Summer ferry schedule starts with no service first 2 weeks of May

The state ferry schedule is available for bookings for the summer season, May 1 through Sept. 30, though it opens with no stops in Wrangell until May 12 due to crew changeover between vessels.

The overall schedule is the same as recent years: A weekly northbound stop in town Sunday afternoon or early evening, and a southbound port call every Wednesday morning.

The Alaska Marine Highway System will operate the Columbia, the largest ship in the fleet, on the weekly run between Bellingham, Washington, and through Southeast Alaska up into Lynn Canal.

The Kennicott is serving that route during the winter season. The state will pull the Kennicott out of service for the summer due to a crew shortage.

The early-May gap in service on the ferry system’s mainline route is to allow time to move crew from the Kennicott to staff up the idle Columbia, Sam Dapcevich, Alaska Department of Transportation spokesman, said Friday, Jan. 19.

The Columbia has not operated since late November, when it was pulled from service for annual maintenance.

The Kennicott will stop working on May 1 and the Columbia is scheduled to leave Ketchikan after the crew changeover on May 8 for Bellingham, returning northbound and resuming service to Wrangell as it passes through on its way to Petersburg.

The schedule leaves Wrangell without ferry service between the southbound Kennicott on April 29 and the northbound Columbia on May 12.

The ferry system website shows summer fares similar to winter rates. For example, an adult driver with a vehicle will cost $1,374 for travel between Bellingham and Wrangell this summer.

With the ferry system unable to put the Kennicott to work this summer, the schedule does not include any service to Prince Rupert, British Columbia, a popular connection point to the North American highway system.

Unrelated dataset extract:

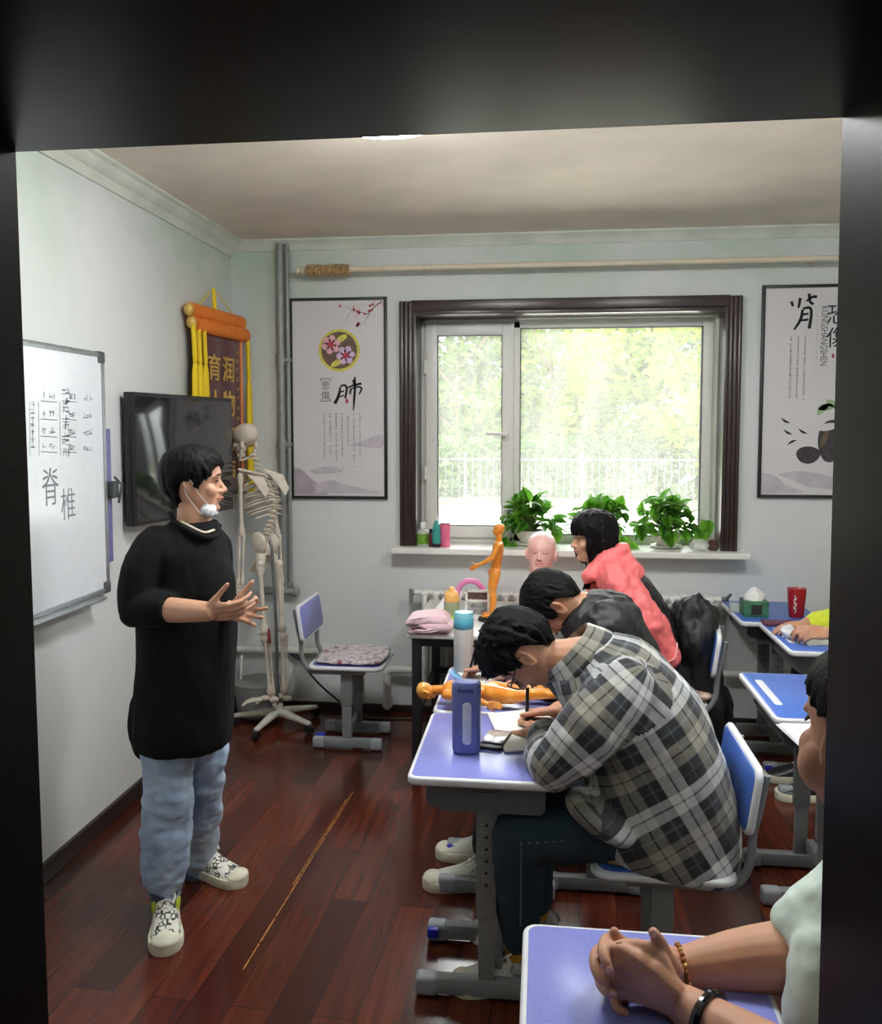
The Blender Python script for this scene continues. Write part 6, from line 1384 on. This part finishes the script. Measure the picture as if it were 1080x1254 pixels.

Alaska ferries called on Rupert for decades until crew shortages, budget cuts and new U.S. and Canadian border rules brought an end to the stops almost five years ago.

State officials talk about wanting to resume service to Prince Rupert and have resolved the border security and port issues but it remains elusive, particularly with the tie-up of the Kennicott, the only operational vessel in the fleet sanctioned to call on the foreign port.

The most heavily traveled route in the system — between Juneau, Haines and Skagway — will see a ferry just about every day this summer.